Work to complete — Locate the string "pixels" throughout the material and copy every line in which it occurs.

Provided records —
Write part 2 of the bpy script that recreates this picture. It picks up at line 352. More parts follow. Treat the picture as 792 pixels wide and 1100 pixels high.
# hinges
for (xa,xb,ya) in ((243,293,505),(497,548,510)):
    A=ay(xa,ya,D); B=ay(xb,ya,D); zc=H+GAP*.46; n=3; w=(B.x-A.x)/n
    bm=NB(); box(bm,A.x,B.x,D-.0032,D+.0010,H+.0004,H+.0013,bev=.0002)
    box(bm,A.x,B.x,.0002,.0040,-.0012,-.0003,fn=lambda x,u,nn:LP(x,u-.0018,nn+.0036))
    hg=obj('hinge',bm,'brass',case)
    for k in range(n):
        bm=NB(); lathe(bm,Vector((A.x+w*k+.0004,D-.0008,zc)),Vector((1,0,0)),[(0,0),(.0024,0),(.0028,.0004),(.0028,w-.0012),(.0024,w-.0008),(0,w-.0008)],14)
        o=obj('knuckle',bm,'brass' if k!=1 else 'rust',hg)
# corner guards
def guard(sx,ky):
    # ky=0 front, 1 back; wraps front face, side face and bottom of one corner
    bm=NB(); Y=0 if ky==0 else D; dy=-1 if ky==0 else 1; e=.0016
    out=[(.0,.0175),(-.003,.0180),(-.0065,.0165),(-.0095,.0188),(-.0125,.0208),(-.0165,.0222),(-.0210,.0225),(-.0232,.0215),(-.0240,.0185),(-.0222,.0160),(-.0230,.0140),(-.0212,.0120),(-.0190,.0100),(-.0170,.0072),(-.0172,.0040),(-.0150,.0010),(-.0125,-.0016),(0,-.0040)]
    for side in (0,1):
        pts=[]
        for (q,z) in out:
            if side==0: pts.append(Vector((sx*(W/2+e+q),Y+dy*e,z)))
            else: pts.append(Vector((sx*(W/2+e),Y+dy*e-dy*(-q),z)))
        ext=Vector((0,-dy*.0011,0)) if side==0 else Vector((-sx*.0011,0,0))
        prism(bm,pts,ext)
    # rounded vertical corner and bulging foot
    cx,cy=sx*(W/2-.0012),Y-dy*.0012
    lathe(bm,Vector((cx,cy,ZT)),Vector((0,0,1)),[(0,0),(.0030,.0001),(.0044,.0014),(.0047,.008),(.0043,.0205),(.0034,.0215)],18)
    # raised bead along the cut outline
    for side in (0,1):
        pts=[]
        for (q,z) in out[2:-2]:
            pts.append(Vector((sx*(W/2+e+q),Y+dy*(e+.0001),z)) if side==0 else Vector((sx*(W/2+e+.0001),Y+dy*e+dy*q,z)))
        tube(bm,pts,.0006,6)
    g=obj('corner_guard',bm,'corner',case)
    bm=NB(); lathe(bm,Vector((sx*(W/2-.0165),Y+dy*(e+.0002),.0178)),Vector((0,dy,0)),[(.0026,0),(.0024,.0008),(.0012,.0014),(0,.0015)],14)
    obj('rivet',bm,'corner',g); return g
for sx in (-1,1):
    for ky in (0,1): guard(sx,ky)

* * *

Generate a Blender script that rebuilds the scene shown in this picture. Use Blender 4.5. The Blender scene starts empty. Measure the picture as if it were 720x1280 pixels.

Result for this exercise —
Write part 2 of the bpy script that recreates this picture. It picks up at line 352. More parts follow. Treat the picture as 792 pixels wide and 1100 pixels high.
Generate a Blender script that rebuilds the scene shown in this picture. Use Blender 4.5. The Blender scene starts empty. Measure the picture as if it were 720x1280 pixels.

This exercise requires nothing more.